Images are not part of the copy; transcribe all the data exactly.

Information supplied:
★ ★ ★

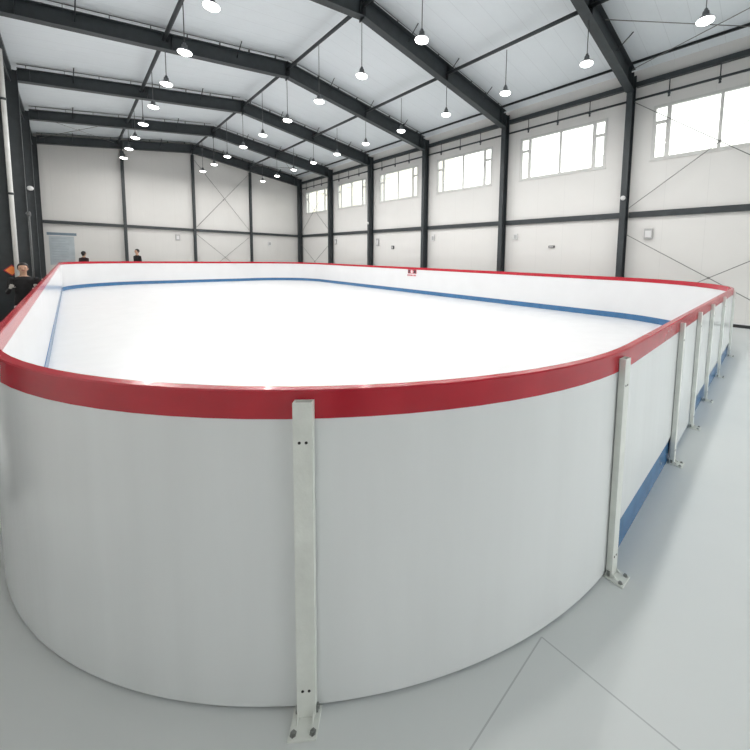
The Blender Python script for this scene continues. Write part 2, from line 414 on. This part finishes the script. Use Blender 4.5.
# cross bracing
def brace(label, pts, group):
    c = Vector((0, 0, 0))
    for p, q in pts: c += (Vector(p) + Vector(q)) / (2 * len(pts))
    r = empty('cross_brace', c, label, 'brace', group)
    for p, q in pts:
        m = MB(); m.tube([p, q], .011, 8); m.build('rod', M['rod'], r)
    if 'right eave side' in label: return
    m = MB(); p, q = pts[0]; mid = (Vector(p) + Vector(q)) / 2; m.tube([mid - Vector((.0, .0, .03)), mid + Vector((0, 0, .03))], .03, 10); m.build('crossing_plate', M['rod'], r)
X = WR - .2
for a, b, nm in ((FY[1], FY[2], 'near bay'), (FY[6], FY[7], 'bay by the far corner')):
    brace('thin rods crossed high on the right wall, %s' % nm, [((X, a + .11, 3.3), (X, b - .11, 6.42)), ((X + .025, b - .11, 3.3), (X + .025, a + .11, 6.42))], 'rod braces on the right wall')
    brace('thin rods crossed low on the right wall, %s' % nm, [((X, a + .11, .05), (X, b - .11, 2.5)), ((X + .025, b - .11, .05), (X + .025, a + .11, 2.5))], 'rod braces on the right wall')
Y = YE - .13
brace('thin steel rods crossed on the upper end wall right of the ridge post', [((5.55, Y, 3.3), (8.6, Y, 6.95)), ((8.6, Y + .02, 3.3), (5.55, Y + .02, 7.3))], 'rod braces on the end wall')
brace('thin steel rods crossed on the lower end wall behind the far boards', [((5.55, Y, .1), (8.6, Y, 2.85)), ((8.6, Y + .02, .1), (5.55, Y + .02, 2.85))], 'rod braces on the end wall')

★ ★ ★

Full answer:
The Blender Python script for this scene continues. Write part 2, from line 414 on. This part finishes the script. Use Blender 4.5.
# cross bracing
def brace(label, pts, group):
    c = Vector((0, 0, 0))
    for p, q in pts: c += (Vector(p) + Vector(q)) / (2 * len(pts))
    r = empty('cross_brace', c, label, 'brace', group)
    for p, q in pts:
        m = MB(); m.tube([p, q], .011, 8); m.build('rod', M['rod'], r)
    if 'right eave side' in label: return
    m = MB(); p, q = pts[0]; mid = (Vector(p) + Vector(q)) / 2; m.tube([mid - Vector((.0, .0, .03)), mid + Vector((0, 0, .03))], .03, 10); m.build('crossing_plate', M['rod'], r)
X = WR - .2
for a, b, nm in ((FY[1], FY[2], 'near bay'), (FY[6], FY[7], 'bay by the far corner')):
    brace('thin rods crossed high on the right wall, %s' % nm, [((X, a + .11, 3.3), (X, b - .11, 6.42)), ((X + .025, b - .11, 3.3), (X + .025, a + .11, 6.42))], 'rod braces on the right wall')
    brace('thin rods crossed low on the right wall, %s' % nm, [((X, a + .11, .05), (X, b - .11, 2.5)), ((X + .025, b - .11, .05), (X + .025, a + .11, 2.5))], 'rod braces on the right wall')
Y = YE - .13
brace('thin steel rods crossed on the upper end wall right of the ridge post', [((5.55, Y, 3.3), (8.6, Y, 6.95)), ((8.6, Y + .02, 3.3), (5.55, Y + .02, 7.3))], 'rod braces on the end wall')
brace('thin steel rods crossed on the lower end wall behind the far boards', [((5.55, Y, .1), (8.6, Y, 2.85)), ((8.6, Y + .02, .1), (5.55, Y + .02, 2.85))], 'rod braces on the end wall')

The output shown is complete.